OUTING : TUESDAY, MARCH 12, 2019
Ève Chabanon, Bétonsalon Team
After a debriefing session with both classes at the high school, the students were able to get a glimpse of the first few bits of a project that would continue towards Wellington, where Eve was already starting a new residence. As a conclusion to this first stage of the arborescent film project The Surplus of the non-producer, the two classes of the Julie-Victoire Daubié Highschool met up with Ève again for a meeting with Bétonsalon – Center for art and research and its immediate environment : the Paris-Diderot University, and the 13th district. While the art center was presenting the group exhibition Lateral Recovery Position, the students were invited to enter a space where their perceptions and ability to imagine were put to use. In the form of a survey that sharpened their curiosity and critical thinking, the students, through the exhibition, questioned the place of violence and conflict in social and political relations. Taking full possession of the space, and breaking the prism of an abstruse and inaccessible contemporary art, the consideration of the other and of feelings took an unexpected form when they picked up their phones to question the artist Adrian Mabileau, who had left his number on one of his installations.
As an introduction to the urban planning and socio-cultural issues of territorial anchorage addressed in the upcoming project conducted with the Bondy Blog, the high school students discovered the 13th arrondissement and the ZAC Paris Rive Gauche during a Street Art stroll that raised awareness of the common heritage of the multiple cultures of the Grand Paris.
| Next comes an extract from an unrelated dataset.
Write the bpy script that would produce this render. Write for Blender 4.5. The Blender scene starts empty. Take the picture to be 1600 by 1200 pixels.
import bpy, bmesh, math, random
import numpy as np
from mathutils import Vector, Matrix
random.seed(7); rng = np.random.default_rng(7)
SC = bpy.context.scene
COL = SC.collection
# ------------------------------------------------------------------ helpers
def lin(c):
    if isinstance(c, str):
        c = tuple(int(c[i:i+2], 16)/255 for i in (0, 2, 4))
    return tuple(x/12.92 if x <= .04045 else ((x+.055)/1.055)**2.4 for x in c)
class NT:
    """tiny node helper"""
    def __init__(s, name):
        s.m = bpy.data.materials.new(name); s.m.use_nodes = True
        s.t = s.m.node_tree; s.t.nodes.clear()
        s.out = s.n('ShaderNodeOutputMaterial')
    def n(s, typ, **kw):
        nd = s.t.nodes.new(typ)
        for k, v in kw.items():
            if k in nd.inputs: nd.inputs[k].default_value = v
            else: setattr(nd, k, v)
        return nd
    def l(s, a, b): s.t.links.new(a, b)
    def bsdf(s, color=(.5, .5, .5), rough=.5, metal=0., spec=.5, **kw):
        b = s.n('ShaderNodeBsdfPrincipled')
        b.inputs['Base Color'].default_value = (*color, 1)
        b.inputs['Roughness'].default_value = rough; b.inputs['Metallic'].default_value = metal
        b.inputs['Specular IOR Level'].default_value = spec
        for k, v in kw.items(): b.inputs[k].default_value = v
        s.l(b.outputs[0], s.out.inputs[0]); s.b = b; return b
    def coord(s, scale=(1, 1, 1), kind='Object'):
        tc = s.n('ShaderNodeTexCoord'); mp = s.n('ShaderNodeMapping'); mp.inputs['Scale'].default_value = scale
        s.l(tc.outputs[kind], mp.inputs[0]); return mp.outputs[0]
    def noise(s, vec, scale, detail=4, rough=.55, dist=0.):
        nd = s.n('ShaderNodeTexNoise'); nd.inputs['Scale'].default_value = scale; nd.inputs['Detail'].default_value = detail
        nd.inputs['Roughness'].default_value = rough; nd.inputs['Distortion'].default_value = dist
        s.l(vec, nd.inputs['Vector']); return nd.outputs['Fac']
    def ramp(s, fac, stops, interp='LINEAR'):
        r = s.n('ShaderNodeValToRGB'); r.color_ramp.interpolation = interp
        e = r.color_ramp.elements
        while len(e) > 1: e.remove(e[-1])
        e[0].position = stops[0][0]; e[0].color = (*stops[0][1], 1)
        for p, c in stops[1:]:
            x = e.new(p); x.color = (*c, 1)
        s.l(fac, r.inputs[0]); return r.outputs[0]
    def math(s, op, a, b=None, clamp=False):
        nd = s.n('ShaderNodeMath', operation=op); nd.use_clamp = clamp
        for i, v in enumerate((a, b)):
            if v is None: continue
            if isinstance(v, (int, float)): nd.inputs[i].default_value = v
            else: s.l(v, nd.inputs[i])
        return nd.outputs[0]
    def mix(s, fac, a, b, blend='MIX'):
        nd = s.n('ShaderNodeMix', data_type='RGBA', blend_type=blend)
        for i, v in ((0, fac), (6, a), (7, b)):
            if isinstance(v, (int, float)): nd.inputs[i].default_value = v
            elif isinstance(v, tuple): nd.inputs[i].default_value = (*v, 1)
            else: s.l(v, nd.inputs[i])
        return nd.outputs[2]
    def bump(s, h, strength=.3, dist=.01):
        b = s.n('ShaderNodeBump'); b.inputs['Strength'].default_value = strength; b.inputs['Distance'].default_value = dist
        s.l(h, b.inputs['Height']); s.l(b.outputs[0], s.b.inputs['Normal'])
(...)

Faced with the modernity of this science fiction district, the appropriation of the street through art and by artists offered the awareness of the possibility to grasp a historical narrative being written..
A piece of history under free and clear skies, this day made of varied encounters was the culmination of an off-site project, a moment of openness and mutual surpassing, the trampling of borders and prejudices, that act as brakes to thought and creativity.